What you will do:
Print the lines that start the entries and continue through the one holding "SUN_EL, SUN_AZ = RAD(16.5), RAD(207.0)", please, exactly and with the pictures omitted.
[START OF Working data]
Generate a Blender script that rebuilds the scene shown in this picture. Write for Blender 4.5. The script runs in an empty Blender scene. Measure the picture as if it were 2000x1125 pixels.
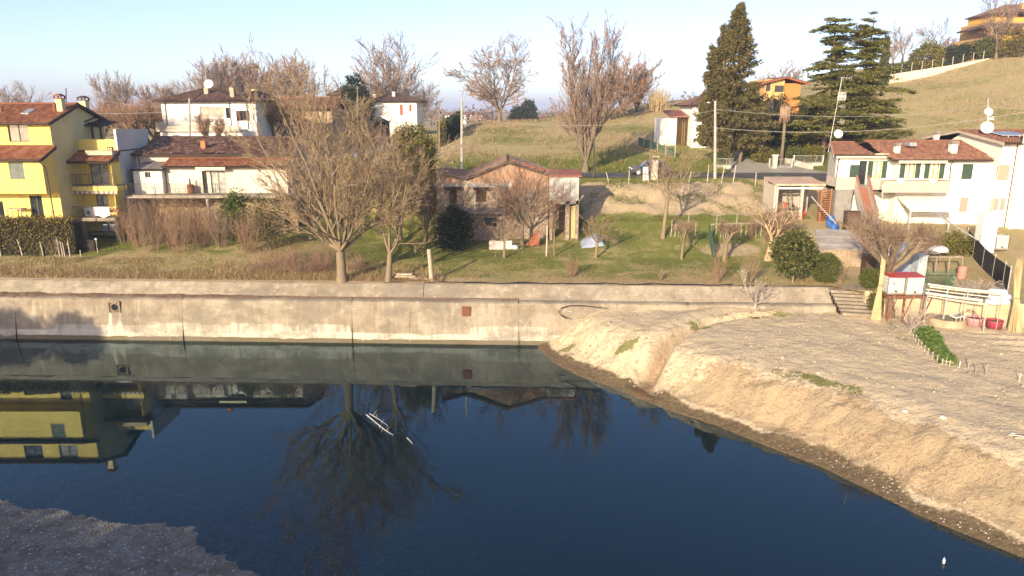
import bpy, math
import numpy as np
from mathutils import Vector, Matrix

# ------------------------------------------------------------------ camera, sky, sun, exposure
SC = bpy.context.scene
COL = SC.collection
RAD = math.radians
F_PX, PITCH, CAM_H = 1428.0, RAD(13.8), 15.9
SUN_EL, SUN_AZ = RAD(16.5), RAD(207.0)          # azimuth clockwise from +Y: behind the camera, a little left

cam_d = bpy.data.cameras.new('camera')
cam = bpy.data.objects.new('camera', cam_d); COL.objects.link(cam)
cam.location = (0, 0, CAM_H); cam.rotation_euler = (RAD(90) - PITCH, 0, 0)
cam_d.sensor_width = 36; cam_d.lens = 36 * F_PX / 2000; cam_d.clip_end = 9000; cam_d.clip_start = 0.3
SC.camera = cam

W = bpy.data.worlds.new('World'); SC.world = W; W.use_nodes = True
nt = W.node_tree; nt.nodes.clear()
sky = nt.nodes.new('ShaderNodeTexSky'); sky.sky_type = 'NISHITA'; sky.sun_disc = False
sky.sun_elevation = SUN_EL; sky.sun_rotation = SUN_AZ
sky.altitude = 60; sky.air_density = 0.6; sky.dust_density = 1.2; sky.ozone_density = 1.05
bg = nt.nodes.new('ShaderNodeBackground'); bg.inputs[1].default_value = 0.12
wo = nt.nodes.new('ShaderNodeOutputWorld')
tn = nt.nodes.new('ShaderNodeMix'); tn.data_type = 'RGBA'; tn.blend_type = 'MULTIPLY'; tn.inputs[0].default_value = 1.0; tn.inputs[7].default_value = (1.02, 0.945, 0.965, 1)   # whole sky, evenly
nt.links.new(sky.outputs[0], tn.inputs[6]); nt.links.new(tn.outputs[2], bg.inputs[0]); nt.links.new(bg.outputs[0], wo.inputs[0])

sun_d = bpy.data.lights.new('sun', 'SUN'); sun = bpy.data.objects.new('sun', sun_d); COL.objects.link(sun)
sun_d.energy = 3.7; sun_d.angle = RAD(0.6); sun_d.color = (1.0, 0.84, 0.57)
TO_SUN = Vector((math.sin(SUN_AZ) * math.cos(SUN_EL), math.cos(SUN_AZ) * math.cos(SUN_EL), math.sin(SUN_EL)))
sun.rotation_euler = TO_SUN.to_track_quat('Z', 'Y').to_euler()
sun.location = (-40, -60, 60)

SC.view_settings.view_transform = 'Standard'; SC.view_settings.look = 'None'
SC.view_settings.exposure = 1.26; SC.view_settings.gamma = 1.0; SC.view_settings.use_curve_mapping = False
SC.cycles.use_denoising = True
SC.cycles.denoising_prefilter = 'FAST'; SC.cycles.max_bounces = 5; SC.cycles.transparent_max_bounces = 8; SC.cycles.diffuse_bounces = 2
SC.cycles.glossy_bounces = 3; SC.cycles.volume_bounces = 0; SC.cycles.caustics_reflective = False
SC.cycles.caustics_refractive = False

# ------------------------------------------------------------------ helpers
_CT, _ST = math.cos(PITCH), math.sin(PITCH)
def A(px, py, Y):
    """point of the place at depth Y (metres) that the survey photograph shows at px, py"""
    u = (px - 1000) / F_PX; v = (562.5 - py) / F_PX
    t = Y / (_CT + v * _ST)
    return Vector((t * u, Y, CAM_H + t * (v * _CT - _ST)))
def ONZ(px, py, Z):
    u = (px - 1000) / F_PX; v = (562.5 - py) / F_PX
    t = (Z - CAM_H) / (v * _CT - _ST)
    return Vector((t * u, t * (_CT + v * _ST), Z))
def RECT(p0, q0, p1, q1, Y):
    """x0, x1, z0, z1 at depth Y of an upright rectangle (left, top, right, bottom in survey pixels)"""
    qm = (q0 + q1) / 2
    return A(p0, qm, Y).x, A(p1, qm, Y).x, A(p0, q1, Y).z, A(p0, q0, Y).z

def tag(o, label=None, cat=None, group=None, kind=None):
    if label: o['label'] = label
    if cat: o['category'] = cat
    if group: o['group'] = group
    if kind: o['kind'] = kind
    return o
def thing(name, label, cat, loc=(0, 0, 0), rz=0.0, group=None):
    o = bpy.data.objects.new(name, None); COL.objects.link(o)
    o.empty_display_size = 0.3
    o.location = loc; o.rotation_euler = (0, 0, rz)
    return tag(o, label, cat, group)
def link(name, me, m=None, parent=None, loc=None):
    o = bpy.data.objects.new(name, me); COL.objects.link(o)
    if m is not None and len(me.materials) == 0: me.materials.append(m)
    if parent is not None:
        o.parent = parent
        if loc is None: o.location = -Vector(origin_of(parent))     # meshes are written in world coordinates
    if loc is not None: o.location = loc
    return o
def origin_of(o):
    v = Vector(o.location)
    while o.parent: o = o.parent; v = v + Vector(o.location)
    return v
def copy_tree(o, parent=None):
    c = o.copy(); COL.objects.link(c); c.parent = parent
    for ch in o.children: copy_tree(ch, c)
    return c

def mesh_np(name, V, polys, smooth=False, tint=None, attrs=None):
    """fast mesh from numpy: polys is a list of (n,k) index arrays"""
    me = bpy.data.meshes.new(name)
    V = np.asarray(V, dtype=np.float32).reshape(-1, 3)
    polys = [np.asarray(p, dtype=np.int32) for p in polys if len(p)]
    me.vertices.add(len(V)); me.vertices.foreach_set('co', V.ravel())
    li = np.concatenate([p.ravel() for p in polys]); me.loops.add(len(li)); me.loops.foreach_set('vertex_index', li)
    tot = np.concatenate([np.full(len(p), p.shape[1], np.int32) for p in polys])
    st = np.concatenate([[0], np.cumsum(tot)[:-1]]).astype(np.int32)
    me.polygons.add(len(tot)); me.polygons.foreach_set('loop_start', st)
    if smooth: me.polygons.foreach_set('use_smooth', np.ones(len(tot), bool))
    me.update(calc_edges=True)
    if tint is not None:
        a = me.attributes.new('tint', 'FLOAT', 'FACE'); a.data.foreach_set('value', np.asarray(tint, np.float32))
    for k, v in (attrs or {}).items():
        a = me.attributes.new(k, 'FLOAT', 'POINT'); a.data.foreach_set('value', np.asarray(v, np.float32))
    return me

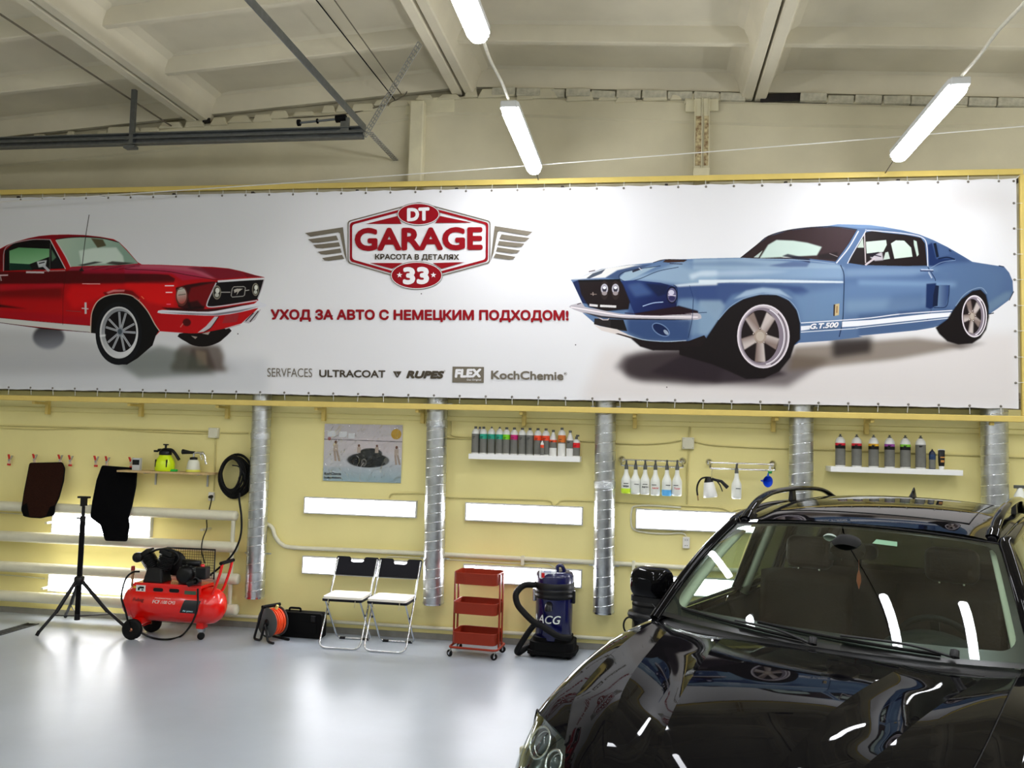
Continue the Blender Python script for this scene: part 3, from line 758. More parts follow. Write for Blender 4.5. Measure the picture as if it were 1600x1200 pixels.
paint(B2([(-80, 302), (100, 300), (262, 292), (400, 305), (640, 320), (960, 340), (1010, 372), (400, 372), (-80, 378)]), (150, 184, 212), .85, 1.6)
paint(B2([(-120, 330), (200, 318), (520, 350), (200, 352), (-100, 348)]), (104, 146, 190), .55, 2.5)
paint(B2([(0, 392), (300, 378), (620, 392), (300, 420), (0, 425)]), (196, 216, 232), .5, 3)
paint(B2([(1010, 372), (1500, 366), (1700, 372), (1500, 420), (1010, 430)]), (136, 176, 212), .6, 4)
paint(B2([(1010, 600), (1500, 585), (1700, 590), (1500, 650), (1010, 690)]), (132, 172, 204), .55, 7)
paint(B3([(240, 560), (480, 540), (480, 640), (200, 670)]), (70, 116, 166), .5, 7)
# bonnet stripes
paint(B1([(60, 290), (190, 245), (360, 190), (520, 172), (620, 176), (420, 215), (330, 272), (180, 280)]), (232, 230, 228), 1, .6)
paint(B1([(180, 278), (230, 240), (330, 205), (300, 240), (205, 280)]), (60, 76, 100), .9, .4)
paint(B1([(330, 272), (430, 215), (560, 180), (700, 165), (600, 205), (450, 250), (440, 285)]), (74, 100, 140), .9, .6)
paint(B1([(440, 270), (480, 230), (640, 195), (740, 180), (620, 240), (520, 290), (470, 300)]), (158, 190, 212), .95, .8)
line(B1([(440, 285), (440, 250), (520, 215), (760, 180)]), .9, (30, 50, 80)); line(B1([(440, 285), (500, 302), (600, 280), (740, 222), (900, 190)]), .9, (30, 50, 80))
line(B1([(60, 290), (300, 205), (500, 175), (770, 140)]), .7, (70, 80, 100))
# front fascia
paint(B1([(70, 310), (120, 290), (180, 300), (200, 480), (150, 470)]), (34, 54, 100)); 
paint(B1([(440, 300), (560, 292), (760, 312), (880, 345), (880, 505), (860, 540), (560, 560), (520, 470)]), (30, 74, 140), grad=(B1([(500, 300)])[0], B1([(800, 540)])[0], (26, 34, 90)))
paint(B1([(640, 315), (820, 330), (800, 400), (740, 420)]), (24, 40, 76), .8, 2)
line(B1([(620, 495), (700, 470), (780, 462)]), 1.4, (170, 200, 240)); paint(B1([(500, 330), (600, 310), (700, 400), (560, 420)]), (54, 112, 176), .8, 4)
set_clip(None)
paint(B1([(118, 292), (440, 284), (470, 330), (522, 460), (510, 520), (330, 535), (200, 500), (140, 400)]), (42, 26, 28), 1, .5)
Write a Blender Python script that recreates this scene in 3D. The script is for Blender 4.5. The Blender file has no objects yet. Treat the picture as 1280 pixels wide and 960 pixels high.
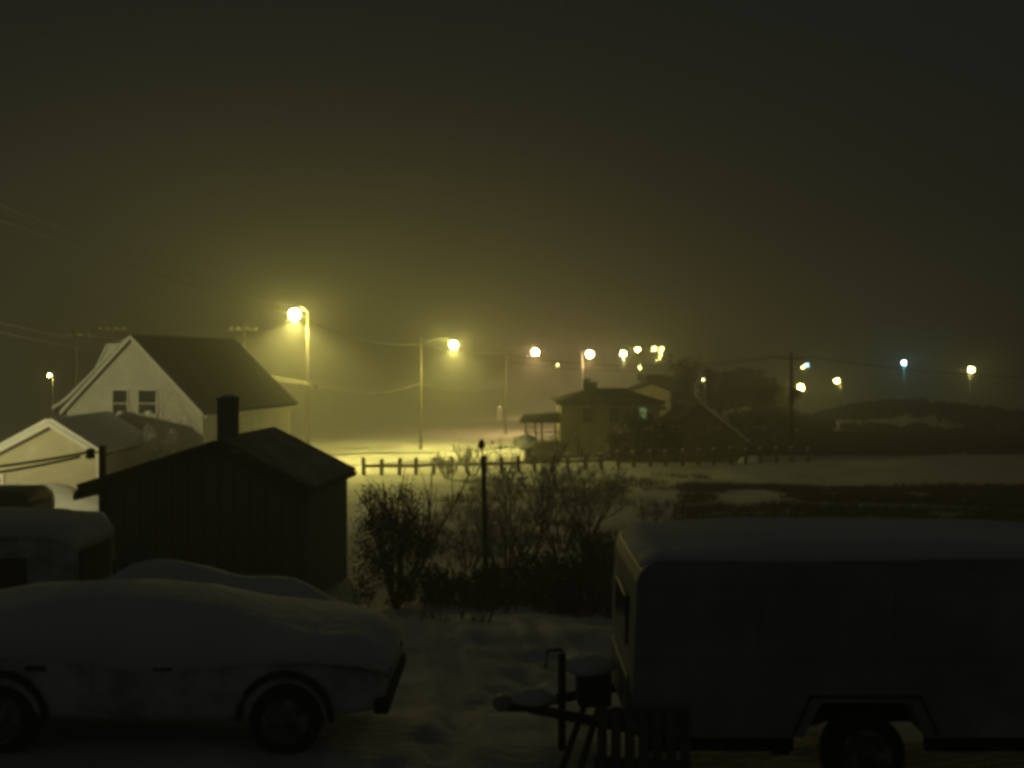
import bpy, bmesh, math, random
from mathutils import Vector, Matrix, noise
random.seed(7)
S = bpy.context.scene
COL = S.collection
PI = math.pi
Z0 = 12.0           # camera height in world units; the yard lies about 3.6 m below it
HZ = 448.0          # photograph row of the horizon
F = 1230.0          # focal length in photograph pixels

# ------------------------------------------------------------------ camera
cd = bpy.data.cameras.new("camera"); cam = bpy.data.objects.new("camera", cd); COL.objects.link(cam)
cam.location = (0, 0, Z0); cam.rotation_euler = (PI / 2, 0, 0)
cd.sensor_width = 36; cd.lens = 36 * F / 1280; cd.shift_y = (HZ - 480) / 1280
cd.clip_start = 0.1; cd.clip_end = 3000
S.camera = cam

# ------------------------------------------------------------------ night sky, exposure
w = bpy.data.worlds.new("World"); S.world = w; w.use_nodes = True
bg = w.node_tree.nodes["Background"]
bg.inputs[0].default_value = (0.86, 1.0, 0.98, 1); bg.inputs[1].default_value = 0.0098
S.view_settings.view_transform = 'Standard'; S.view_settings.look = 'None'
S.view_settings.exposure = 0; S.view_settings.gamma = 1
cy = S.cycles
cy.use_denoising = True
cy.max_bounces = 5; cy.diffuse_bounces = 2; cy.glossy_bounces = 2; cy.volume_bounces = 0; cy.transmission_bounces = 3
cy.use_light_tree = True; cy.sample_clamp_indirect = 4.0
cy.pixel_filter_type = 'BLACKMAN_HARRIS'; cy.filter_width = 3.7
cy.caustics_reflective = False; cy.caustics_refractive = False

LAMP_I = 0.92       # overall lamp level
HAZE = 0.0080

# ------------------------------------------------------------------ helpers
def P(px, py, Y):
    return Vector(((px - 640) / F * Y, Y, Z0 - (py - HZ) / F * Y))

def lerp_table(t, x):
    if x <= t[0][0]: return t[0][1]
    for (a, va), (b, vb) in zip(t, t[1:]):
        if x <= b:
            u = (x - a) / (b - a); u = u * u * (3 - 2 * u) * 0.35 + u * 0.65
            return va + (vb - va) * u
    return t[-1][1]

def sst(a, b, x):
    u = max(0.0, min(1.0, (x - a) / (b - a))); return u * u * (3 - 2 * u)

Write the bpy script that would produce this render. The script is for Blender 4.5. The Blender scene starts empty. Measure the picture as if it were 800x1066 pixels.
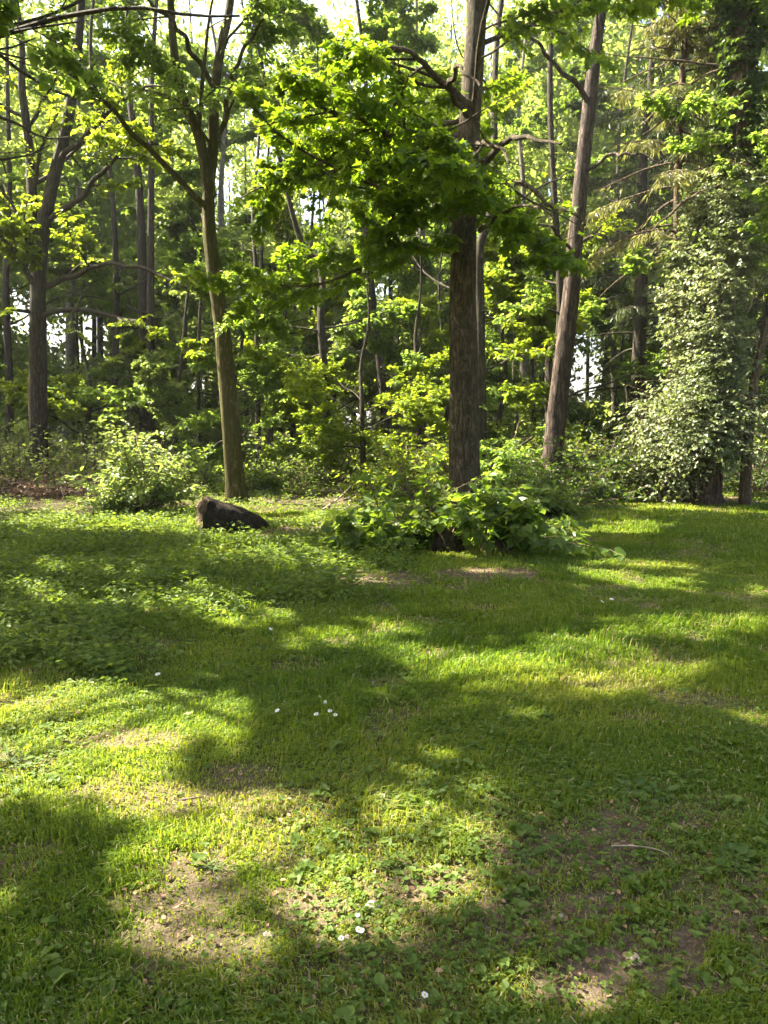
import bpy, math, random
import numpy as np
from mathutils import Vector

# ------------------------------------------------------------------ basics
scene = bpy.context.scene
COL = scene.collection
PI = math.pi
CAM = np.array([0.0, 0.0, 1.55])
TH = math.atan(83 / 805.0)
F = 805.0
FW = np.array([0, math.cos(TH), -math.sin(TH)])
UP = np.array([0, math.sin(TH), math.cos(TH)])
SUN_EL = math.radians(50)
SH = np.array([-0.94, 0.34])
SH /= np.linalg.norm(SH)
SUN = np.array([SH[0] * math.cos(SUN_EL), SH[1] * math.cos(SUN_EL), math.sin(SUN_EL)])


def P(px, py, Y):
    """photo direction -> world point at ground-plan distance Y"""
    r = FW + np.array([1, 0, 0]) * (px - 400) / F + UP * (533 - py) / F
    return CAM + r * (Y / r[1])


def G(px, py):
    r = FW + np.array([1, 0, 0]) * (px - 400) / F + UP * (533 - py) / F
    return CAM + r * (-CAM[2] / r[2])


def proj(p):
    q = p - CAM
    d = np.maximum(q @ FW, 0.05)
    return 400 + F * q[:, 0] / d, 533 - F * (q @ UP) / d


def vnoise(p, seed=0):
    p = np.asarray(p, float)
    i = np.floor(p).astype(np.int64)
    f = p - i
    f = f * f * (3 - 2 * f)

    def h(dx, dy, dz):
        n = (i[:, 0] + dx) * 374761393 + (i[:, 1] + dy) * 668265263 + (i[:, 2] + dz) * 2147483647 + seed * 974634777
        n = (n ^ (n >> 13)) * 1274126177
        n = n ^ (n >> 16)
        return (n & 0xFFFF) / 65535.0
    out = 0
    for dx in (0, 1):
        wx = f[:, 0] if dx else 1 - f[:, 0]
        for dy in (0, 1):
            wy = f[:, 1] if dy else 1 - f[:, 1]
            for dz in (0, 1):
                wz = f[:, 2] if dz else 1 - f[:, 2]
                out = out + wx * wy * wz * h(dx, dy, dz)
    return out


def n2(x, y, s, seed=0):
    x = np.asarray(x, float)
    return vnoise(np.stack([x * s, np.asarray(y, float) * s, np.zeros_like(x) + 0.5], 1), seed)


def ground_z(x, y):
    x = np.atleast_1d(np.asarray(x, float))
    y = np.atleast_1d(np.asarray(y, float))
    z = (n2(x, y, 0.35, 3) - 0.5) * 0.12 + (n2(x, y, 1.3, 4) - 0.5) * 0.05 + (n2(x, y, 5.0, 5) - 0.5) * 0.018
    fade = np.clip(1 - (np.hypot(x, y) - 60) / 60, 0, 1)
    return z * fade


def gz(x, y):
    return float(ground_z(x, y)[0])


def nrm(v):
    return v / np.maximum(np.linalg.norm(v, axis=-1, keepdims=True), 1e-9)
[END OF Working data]
Reply to the exercise:
Generate a Blender script that rebuilds the scene shown in this picture. Write for Blender 4.5. The script runs in an empty Blender scene. Measure the picture as if it were 2000x1125 pixels.
import bpy, math
import numpy as np
from mathutils import Vector, Matrix

# ------------------------------------------------------------------ camera, sky, sun, exposure
SC = bpy.context.scene
COL = SC.collection
RAD = math.radians
F_PX, PITCH, CAM_H = 1428.0, RAD(13.8), 15.9
SUN_EL, SUN_AZ = RAD(16.5), RAD(207.0)          # azimuth clockwise from +Y: behind the camera, a little left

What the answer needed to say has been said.